*Instructions for the task:* State how many lines in the listing below include the word "script", and add nothing besides the number.

*Supplied records:*
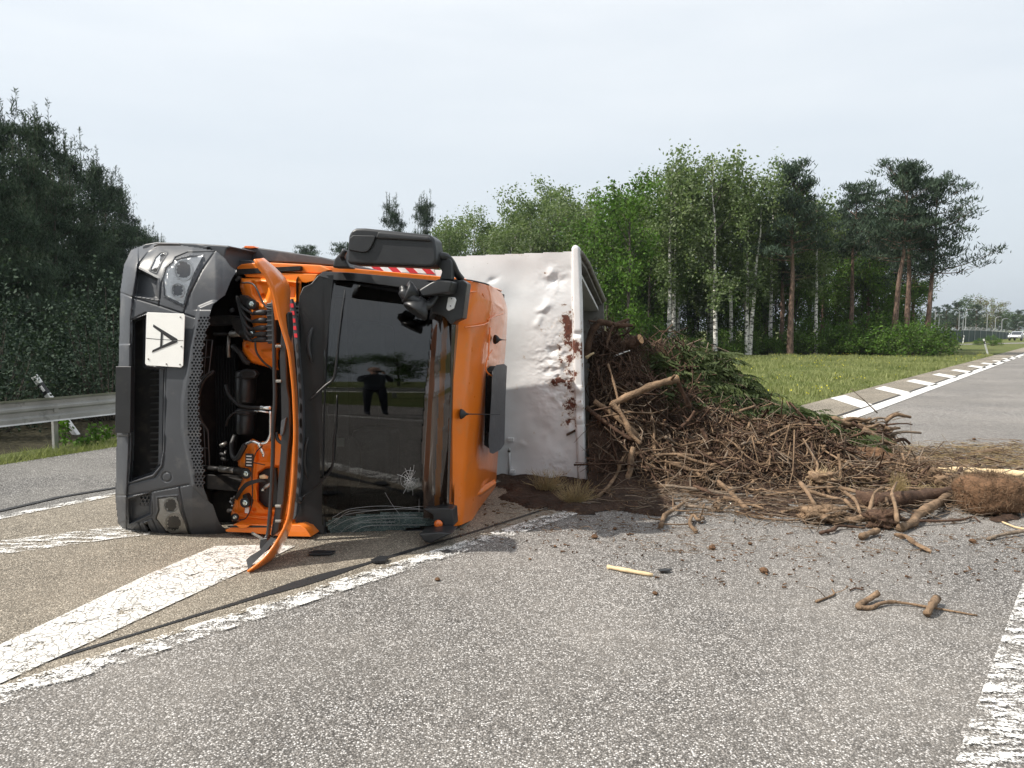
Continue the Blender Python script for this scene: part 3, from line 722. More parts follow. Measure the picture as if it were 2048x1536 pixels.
# cracks
def crack(pts, r=.0012):
    q = spline(pts, 5); mb = MB(); mb.tube([T(u, v, float(ws_d(u, v)) - .003) for u, v in q], r, 3, cap=False); return mb
mb = MB()
random.seed(3)
for k in range(15):
    a = k * .42 + random.uniform(-.15, .15); rr = random.uniform(14, 34)
    pts = [(820 + rr * t * math.cos(a) * .8 + random.uniform(-1, 1), 960 + rr * t * math.sin(a) + random.uniform(-1, 1)) for t in (0.05, .4, .7, 1)]
    c = crack(pts); mb.add(c.v, c.f)
for rr in (7, 13, 20):
    pts = [(820 + (rr + random.uniform(-2, 2)) * math.cos(a) * .85, 960 + (rr + random.uniform(-2, 2)) * math.sin(a)) for a in np.linspace(0, 5.2, 11)]
    c = crack(pts, .0009); mb.add(c.v, c.f)
for pts in ([(655, 1050), (690, 1030), (740, 1022), (800, 1018), (845, 1020)], [(665, 1035), (700, 1018), (770, 1012), (840, 1018)], [(660, 1058), (700, 1038), (760, 1031), (835, 1030)], [(668, 1046), (700, 1022), (760, 1020), (850, 1012)],
            [(680, 1066), (700, 1050), (740, 1040), (800, 1036), (860, 1036)], [(770, 985), (785, 1010), (800, 1030)], [(828, 930), (826, 945), (822, 958)], [(838, 998), (838, 1025)], [(690, 1060), (720, 1046), (790, 1044)], [(700, 1066), (735, 1052), (800, 1050), (850, 1050)]):
    c = crack(pts, .0012); mb.add(c.v, c.f)
mb.build('crack_lines', M['white_lamp'], truck)['kind'] = 'stuff'
# things just inside the glass: dashboard, seats, paper on the dash, mirror post
poly('dashboard', [(600, 590), (668, 590), (676, 1040), (600, 1050)], .46, .75, 'plastic_black', .02)
poly('seat', [(700, 640), (770, 650), (770, 780), (700, 780)], 1.1, 1.4, 'plastic_grey', .05)
poly('seat', [(700, 860), (780, 860), (780, 990), (700, 990)], 1.1, 1.4, 'plastic_grey', .05)
poly('steering_wheel', [(700 + 22 * math.cos(a), 930 + 60 * math.sin(a)) for a in np.linspace(0, 6.0, 14)], .75, .77, 'plastic_grey', .005)
poly('paper', [(808, 968), (838, 955), (841, 972), (815, 985)], .55, .552, 'plate_white', 0)
poly('paper', [(674, 876), (688, 876), (688, 893), (674, 893)], .40, .402, 'plate_white', 0)
# black surround
def dsur(u, v): return float(ws_d(u, v)) - .02
poly('cowl_panel', [(598, 592), (606, 574), (622, 567), (634, 552), (646, 544), (670, 545), (666, 562), (653, 700), (646, 900), (650, 1066), (658, 1072), (632, 1073), (606, 1052), (590, 1046), (588, 900), (592, 700)], lambda u, v: dsur(u, v) - .01, .07, 'plastic_black', .008)
for (a, b_) in (((625, 655), (628, 725)), ((616, 875), (616, 960))):
    mb = MB(); q = [T(a[0] + 8 * math.sin(math.pi * t) * -1, a[1] + (b_[1] - a[1]) * t, dsur(a[0], a[1] + (b_[1] - a[1]) * t) - .03) for t in np.linspace(0, 1, 7)]
    mb.tube(q, [.006, .016, .02, .02, .02, .016, .006], 8); mb.build('grab_handle', M['plastic_black'], truck, smooth=True)
poly('windscreen_frame', [(634, 552), (646, 543), (700, 545), (930, 566), (926, 580), (862, 583), (700, 561), (668, 560)], lambda u, v: dsur(u, v) - .012, .06, 'plastic_black', .006)
poly('windscreen_frame', [(632, 1073), (658, 1070), (700, 1069), (800, 1063), (866, 1058), (868, 1066), (800, 1072), (700, 1077), (650, 1077)], lambda u, v: dsur(u, v) - .012, .06, 'plastic_black', .006)
# sun visor: dark tinted strip with an amber middle, wavy end
def vis_d(U, V): return ws_d(U, V) - .09 + .04 * np.sin(np.clip((U - np.interp(V, [600, 1040], [868, 846])) / 48.0, 0, 1) * 3.14)
visp = [(868, 612), (905, 640), (903, 720), (897, 860), (893, 1040), (848, 1036), (843, 900), (850, 790), (860, 700)]
relief(TF, visp, lambda U, V: ws_d(U, V) - .06 - .045 * np.sin(np.clip((U - np.interp(V, [612, 1036], [866, 842])) / 46.0, 0, 1) * math.pi) + .008 * np.sin((V + U * .4) * .07) * np.exp(-((V - 760) / 60) ** 2),
       [('visor_amber_band', M['amber_visor'], lambda U, V: (U > np.interp(V, [612, 760, 1040], [887, 879, 868])) & (U < np.interp(V, [612, 760, 1040], [897, 890, 878]))),
        ('sun_visor', M['visor_dark'], None)], step=2, parent=truck)
poly('visor_edge', [(903, 640), (912, 645), (905, 760), (898, 1010), (893, 1010), (897, 860)], .50, .62, 'visor_dark', .004)
# corner brackets of the visor
poly('visor_bracket', [(880, 566), (896, 561), (925, 560), (934, 566), (929, 606), (925, 637), (912, 642), (902, 650), (887, 633), (866, 626), (858, 640), (862, 612)], .36, .52, 'plastic_black', .01)
ml = poly('marker_lamp', [(896, 594), (909, 594), (912, 600), (907, 617), (896, 622), (892, 617)], .335, .365, 'white_lamp', .006)
poly('lamp_screw', [(902, 596.5), (904, 596.5), (904, 598.5), (902, 598.5)], .330, .338, 'engine_black', 0, parent=ml)
poly('lamp_screw', [(900, 611), (902, 611), (902, 613), (900, 613)], .330, .338, 'engine_black', 0, parent=ml)
bl = poly('visor_bracket', [(845, 1018), (893, 1016), (906, 1019), (908, 1052), (895, 1056), (880, 1066), (868, 1056), (866, 1030)], .40, .55, 'plastic_black', .008)
mb = MB(); mb.lathe(T(877, 1048, .385), -BK, [(0, .035), (.01, .035), (.02, .02)], 16); mb.build('side_marker', M['orange_lens'], bl, smooth=True)
poly('broken_mirror', [(836, 1068), (880, 1064), (905, 1067), (885, 1076), (862, 1087), (848, 1084)], .18, .40, 'plastic_black', .012)

# --- roof: lofted orange shell from the windscreen edge back
def loft(name, rows, m, parent, smooth=True, k=3, noisez=0):
    """rows: list of (polyline px, depth list or value); resampled to the same count"""
    n = 48; rs = []
    for px, d in rows:
        px = np.array(px, float); s = np.r_[0, np.cumsum(np.hypot(*np.diff(px, axis=0).T))]; s /= s[-1]
        q = np.linspace(0, 1, n); uu = np.interp(q, s, px[:, 0]); vv = np.interp(q, s, px[:, 1])
        ker = np.ones(3) / 3; uu[1:-1] = np.convolve(uu, ker, 'valid'); vv[1:-1] = np.convolve(vv, ker, 'valid')
        dd = np.interp(q, np.linspace(0, 1, len(d)), d) if not np.isscalar(d) else np.full(n, d)
        rs.append(TF.T(uu, vv, dd))
    rs = np.array(rs)
    pr = []
    for i in range(len(rs) - 1):
        for j in range(k):
            t = j / k; pr.append(rs[i] * (1 - t) + rs[i + 1] * t)
    pr.append(rs[-1]); pr = np.array(pr); a = len(pr)
    idx = np.arange(a * n).reshape(a, n)
    fs = np.stack([idx[:-1, :-1], idx[1:, :-1], idx[1:, 1:], idx[:-1, 1:]], -1).reshape(-1, 4)
    me = bpy.data.meshes.new(name); me.from_pydata(pr.reshape(-1, 3).tolist(), [], fs.tolist())
    me.polygons.foreach_set('use_smooth', [smooth] * len(me.polygons)); me.update()
    o = link(name, me, M[m], parent); return o
front = [(934, 565), (926, 630), (908, 648), (902, 740), (897, 860), (893, 1010), (905, 1022), (906, 1053)]
r1 = [(950, 563), (946, 610), (938, 660), (934, 740), (932, 860), (927, 960), (925, 1005), (922, 1050)]
r2 = [(978, 569), (982, 600), (975, 645), (966, 700), (962, 800), (958, 900), (952, 980), (945, 1040)]
r3 = [(1004, 586), (1012, 606), (1010, 640), (1004, 668), (996, 760), (990, 860), (984, 950), (966, 1026)]
r4 = [(1008, 596), (1016, 616), (1014, 650), (1012, 690), (1004, 780), (998, 880), (991, 985), (976, 1010)]
loft('cab_roof', [(front, [.66, .55, .50, .50, .55, .66]), (r1, .70), (r2, 1.05), (r3, 1.85), (r4, 2.5)], 'orange_paint', truck, k=4)
# roof back wall and top side strip of the cab
loft('cab_back', [(r4, 2.5), ([(900, 590), (900, 640), (900, 700), (900, 900), (900, 980), (900, 1000)], 2.52)], 'orange_paint', truck, k=1)
# thin pressed ridges on the roof
for pts in ([(985, 700), (975, 716), (972, 740), (985, 752), (1004, 750)], [(980, 655), (978, 690), (976, 720)], [(975, 640), (992, 632), (1010, 626)], [(936, 584), (960, 582)], [(962, 582), (974, 610), (976, 645), (930, 655)]):
    mb = MB(); mb.tube([T(u, v, 1.05 + (u - 975) / 40 * .62 - .02 if u > 965 else .70 + (u - 946) / 30 * .35 - .02) for u, v in spline(pts, 4)], .007, 5); mb.build('roof_rib', M['orange_paint'], truck, smooth=True)
loft('roof_sill_rib', [([(938, 985), (960, 975), (990, 958)], [.95, 1.9]), ([(936, 997), (962, 988), (992, 966)], [.85, 1.8]), ([(938, 1001), (962, 993), (990, 972)], [.98, 1.95])], 'orange_paint', truck, k=3)
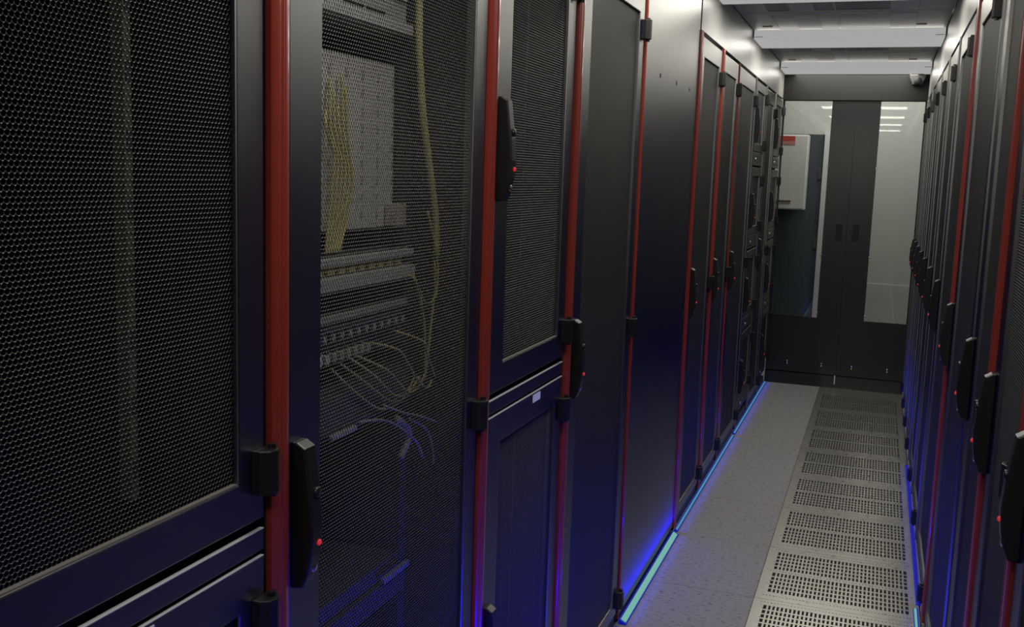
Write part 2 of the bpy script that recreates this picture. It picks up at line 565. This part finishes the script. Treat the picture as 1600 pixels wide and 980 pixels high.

*Task answer:* 2